Altınoluk Dergisi, 1988 – Kasim, Sayı: 033, Sayfa: 034
Her işte usul, vuslatın anahtarıdır. Vasıl olamayış, usulü bilmeyiştendir. Yani vusulsüzlük; usulsüzlüktendir. Hak ehli önce usulü koymuş, sonra da gayeyi göstermiştir. Nitekim Şeyh Muhammed Murad el-özbeki, “Risale”sinin başında yaratılış gayesini,
“Allah’ın mahlûkatı yaratmasının sırrı, en büyük ve nihai gayesi iman, islam ve ihsanda kemali bulup hakikate ermektir.” diye ifade ederken, Muhammed b. Abdillah Hani, “el-Behçetü’s-Seniyye”sinde bunun usul ve adabını şöyle sıralar:
“Ey kardeşim! Bahsettiğimiz kemal ve saadete ulaşabilmek için:
1. Ehl-i sünnet ve’l cemaat akidesine göre itikadını düzeltmelisin.
2. Şer’î hükümleri, farz, vacib, sünnet, mendûb, helal, haram, mekruh ve şüpheli şeyleri, kısaca fıkhını; ilm-î halini öğreneceksin.
3. Öğrendiklerinle amel edeceksin, ve
4. Sûfiyye yoluna sülük edeceksin.
Bu zahiri ve batını vazifeleri yerine getirmezsen alem-i kuds’e kanat açman mümkün değildir. Bunları ehli olanlardan sağlamca öğrenip yola girmediğin takdirde helak olacağını aklına koymalısın. Akaid ve fıkhını öğrenip amel ederken de bunları bazı hallere ermek, keşf ve keramet sahibi olmak için değil, Allah emrettiği için yapacaksın. Ve şayed sana kerem-i ilahi olarak böyle haller gelirse çok dikkatli olup meşgul olmayacaksın ve kendini kaptırmayacaksın…

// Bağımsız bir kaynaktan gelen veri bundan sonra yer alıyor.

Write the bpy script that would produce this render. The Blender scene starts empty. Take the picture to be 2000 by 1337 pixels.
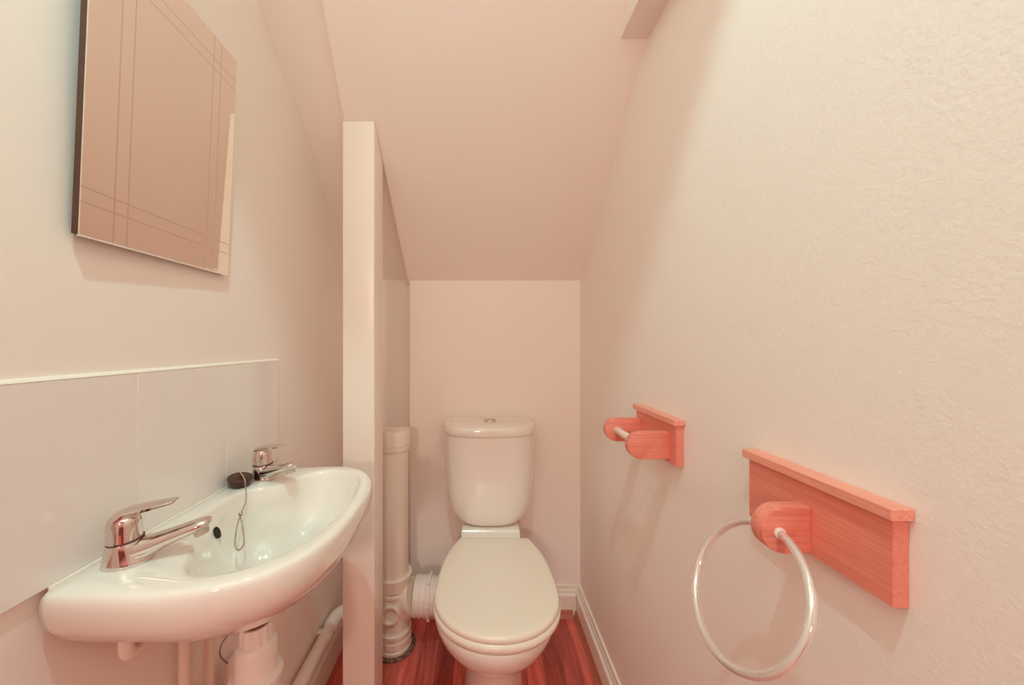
import bpy, bmesh, math, random
from mathutils import Vector, Matrix
random.seed(7)
PI = math.pi
sc = bpy.context.scene
COL = sc.collection

# ------------------------------------------------------------------ helpers
def empty(name, loc, label, cat, group=None, rotz=0.0):
    o = bpy.data.objects.new(name, None)
    o.empty_display_size = 0.05
    COL.objects.link(o)
    o.location = loc
    o.rotation_euler = (0, 0, rotz)
    tag(o, label, cat, group)
    return o

def tag(o, label, cat, group=None):
    o['label'] = label
    o['category'] = cat
    if group:
        o['group'] = group
    return o

def obj(name, bm, mat, parent=None, smooth=None, local=False, off=None):
    """link a bmesh as one object. Vertices are in world coordinates unless local."""
    bmesh.ops.recalc_face_normals(bm, faces=bm.faces)
    me = bpy.data.meshes.new(name)
    if parent is not None and not local:
        p = parent
        o_ = Vector((0, 0, 0))
        while p is not None:
            o_ += p.location
            p = p.parent
        bm.transform(Matrix.Translation(-o_))
    if smooth is not None:
        ang = math.radians(smooth)
        for f in bm.faces:
            f.smooth = True
        for e in bm.edges:
            if len(e.link_faces) == 2:
                try:
                    if e.calc_face_angle() > ang:
                        e.smooth = False
                except ValueError:
                    pass
    bm.to_mesh(me)
    bm.free()
    if mat is not None:
        me.materials.append(mat)
    o = bpy.data.objects.new(name, me)
    COL.objects.link(o)
    if parent is not None:
        o.parent = parent
    return o

def struct(name, bm, mat, smooth=None):
    o = obj(name, bm, mat, None, smooth)
    o['kind'] = 'structure'
    return o

def box(bm, x0, x1, y0, y1, z0, z1, bev=0.0, seg=2):
    vs = [bm.verts.new(p) for p in ((x0,y0,z0),(x1,y0,z0),(x1,y1,z0),(x0,y1,z0),
                                    (x0,y0,z1),(x1,y0,z1),(x1,y1,z1),(x0,y1,z1))]
    fs = []
    for q in ((0,3,2,1),(4,5,6,7),(0,1,5,4),(1,2,6,5),(2,3,7,6),(3,0,4,7)):
        fs.append(bm.faces.new([vs[i] for i in q]))
    if bev > 0:
        es = set()
        for f in fs:
            es.update(f.edges)
        bmesh.ops.bevel(bm, geom=list(es), offset=bev, segments=seg, profile=0.5, affect='EDGES')
    return bm

def prism(bm, pts, axis, a, b, bev=0.0, seg=2):
    """extrude 2-D polygon along axis ('x','y','z') from a to b. pts in remaining axes order."""
    def P(p, t):
        if axis == 'x': return (t, p[0], p[1])
        if axis == 'y': return (p[0], t, p[1])
        return (p[0], p[1], t)
    A = [bm.verts.new(P(p, a)) for p in pts]
    B = [bm.verts.new(P(p, b)) for p in pts]
    n = len(pts)
    fs = [bm.faces.new(A), bm.faces.new(list(reversed(B)))]
    for i in range(n):
        fs.append(bm.faces.new((A[i], B[i], B[(i+1) % n], A[(i+1) % n])))
    if bev > 0:
        es = list(fs[0].edges) + list(fs[1].edges)
        bmesh.ops.bevel(bm, geom=es, offset=bev, segments=seg, profile=0.5, affect='EDGES')
    return bm

def loft(bm, loops, cap0=True, cap1=True, closed=True):
    R = [[bm.verts.new(p) for p in lp] for lp in loops]
    n = len(R[0])
    for a, b in zip(R[:-1], R[1:]):
        for i in range(n if closed else n-1):
            j = (i+1) % n
            bm.faces.new((a[i], a[j], b[j], b[i]))
    if cap0: bm.faces.new(R[0])
    if cap1: bm.faces.new(list(reversed(R[-1])))
    return R

def frame(d):
    d = Vector(d).normalized()
    up = Vector((0,0,1)) if abs(d.z) < 0.95 else Vector((0,1,0))
    u = d.cross(up).normalized()
    v = u.cross(d).normalized()
    return u, v

def lathe(bm, prof, org, axis=(0,0,1), n=48, cap0=True, cap1=True):
    """prof: (r, t) along axis from org"""
    org = Vector(org); d = Vector(axis).normalized(); u, v = frame(d)
    loops = []
    for r, t in prof:
        r = max(r, 1e-5)
        loops.append([org + d*t + (u*math.cos(2*PI*i/n) + v*math.sin(2*PI*i/n))*r for i in range(n)])
    loft(bm, loops, cap0, cap1)
    return bm

def spline(pts, n=12, closed=False):
    P = [Vector(p) for p in pts]
    out = []
    m = len(P)
    rng = range(m) if closed else range(m-1)
    for i in rng:
        if closed:
            p0,p1,p2,p3 = P[(i-1)%m],P[i],P[(i+1)%m],P[(i+2)%m]
        else:
            p0,p1,p2,p3 = P[max(i-1,0)],P[i],P[i+1],P[min(i+2,m-1)]
        for k in range(n):
            t = k/n
            out.append(0.5*((2*p1)+(p2-p0)*t+(2*p0-5*p1+4*p2-p3)*t*t+(3*p1-p0-3*p2+p3)*t**3))
    if not closed:
        out.append(P[-1].copy())
    return out

def tube(bm, pts, r, n=16, closed=False, flat=1.0):
    """pts: list of Vector, r: float or list; flat squashes vertically"""
    P = [Vector(p) for p in pts]
    m = len(P)
    R = r if isinstance(r, (list, tuple)) else [r]*m
    T = []
    for i in range(m):
        if closed:
            T.append((P[(i+1)%m]-P[(i-1)%m]).normalized())
        else:
            T.append((P[min(i+1,m-1)]-P[max(i-1,0)]).normalized())
    u, v = frame(T[0])
    loops = []
    for i in range(m):
        u = (u - T[i]*u.dot(T[i])).normalized()
        v = T[i].cross(u)
        loops.append([P[i] + (u*math.cos(2*PI*k/n)+v*math.sin(2*PI*k/n)*flat)*R[i] for k in range(n)])
    if closed:
        loft(bm, loops + [loops[0]], False, False)
        bmesh.ops.remove_doubles(bm, verts=bm.verts, dist=1e-6)
    else:
        loft(bm, loops)
    return bm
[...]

Süfiyye yolunda bilgi edinme yollarından biri de keşif ve müşahededir. Ancak hakikat ehli süfiler bu bilgilenme yolunun da şer’î ölçülerle çelişmemesine özel bir ihtimam göstermişler ve en hususi hallerini bile şeriat çizgisinde değerlendirmişlerdir. Nitekim Reşehat’ta Hoca Alaaddin Attar‘dan naklen şöyle bir söz nakledilir:
İlim tarafını tutmak ve kendi halini gizlemek gerektir. Bu sözün tefsirinde de Reşehat sahibi der ki:
Hoca Hazretlerinin “ilim tarafını tutmak ve kendi halini gizlemek gerektir” buyurmalarındaki hikmet şudur ki, insanda ilim ile ayn (görmek) yani, iman ile hakikat müşahedesi bir araya gelse, o müşahede şeriata uymayacak olursa şeriat tarafını tutmak ve başka bir şeye kıymet vermemek gerekir. Lakin bu her arifin başarabileceği bir iş değildir. Kuvvetlilerin ve büyük velilerin işidir. Değme veliler imanla ayan’ı toplayamamışlardır. Muvahhidlerin kutbu Şeyh Muhyiddın Arabi hazretleri, Fütuhat isimli kitaplarında kendi hallerini hikaye ederken imanla ayan (müşahede) yi toplayabildiklerini anlatır. Ve bu yüzden Allah’a hamdini belirtir, der ki:
Ben imanla ayanı cem ettim. Müşahedeleri ortada iken onları bir tarafa bırakıp imanla amel etmek hali nadir bir keyfiyettir. Bu makam nice ariflerin ayaklarının sürçtüğü noktadır. Çünkü bazıları, müşahedeye erince onunla amel ederler de imanla amel etmezler. Böylece imanla ayanı birleştiremezler…
Netice olarak şu bilinmeli ki; insan, şeriat getiricisi tarafından ne emredilmişse, öncelikle onu yerine getirmeli ve daima Hakk’ın muradını nefsin muradından üstün tutmalıdır.